Women in Arak, Markazi province, exercised civil disobedience with their rejection of the mandatory hijab by walking without headscarves through the city. Social and mainstream media have increasingly captured examples of Iranian women rejecting the hijab in the past two weeks.

A woman in Rasht, Gilan province, twirls her headscarf over her head as a sign of protest. And a woman in Saqqez, Kurdistan province, Mahsa Amini's hometown, also discarded her headscarf as her mother shielded her and prevented her from being arrested by security agents. Protesters in Saqqez were also filmed chanting perhaps the leading slogan of the protests: "Women, life, freedom!" and "Death to the dictator!"

The streets of the Gohardasht area of Karaj, outside Tehran, saw large protests last night.

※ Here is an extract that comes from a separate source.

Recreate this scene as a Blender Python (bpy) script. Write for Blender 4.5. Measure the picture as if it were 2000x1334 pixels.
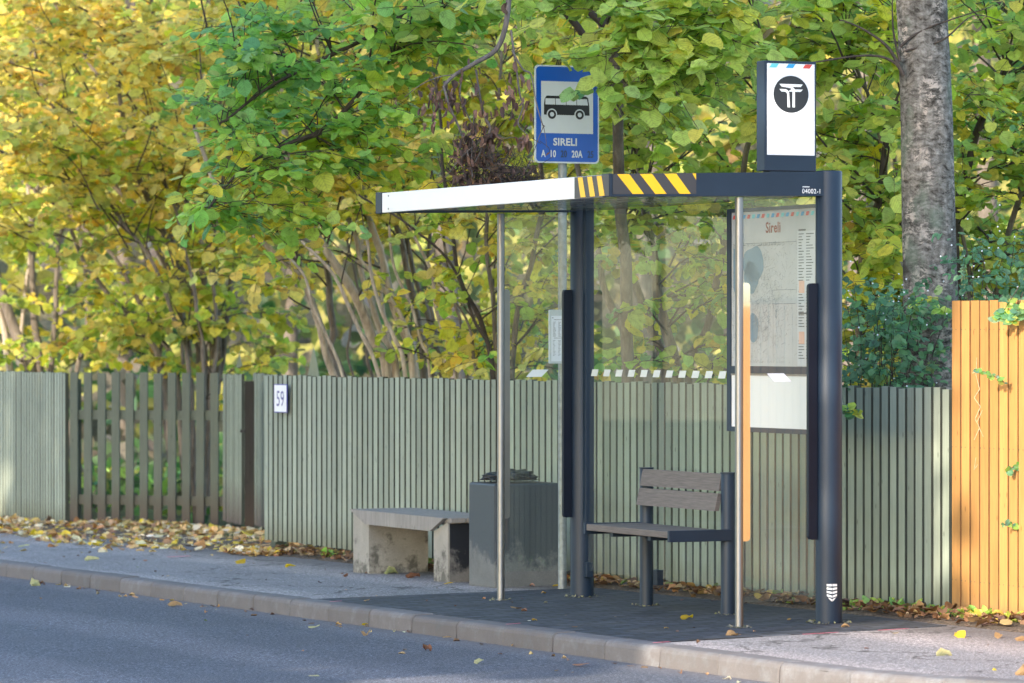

Elsewhere in Karaj, Iranians took to their apartment windows, as night fell, to chant "Death to Khamenei!"

Abadan in Khuzestan province saw its own repeated protests with citizens calling on their fellow Iranians to join the protest movement.

In Qaitariya Park, in Tehran, a statue of the late Quds Force commander, Qassem Soleimani, who was killed in an American missile strike in Iraq in early 2020, was torched by protesters. Soleimani and his Quds Force is seen by many Iran to represent the government's insistence on pursuing foreign adventures over addressing social and economic problems in the country.

And as if to demonstration this grievance, Iranian citizens in Kurdistan staged a general strike across the province in protest at the government's launch of attacks on Kurdish groups across the border in Iraq.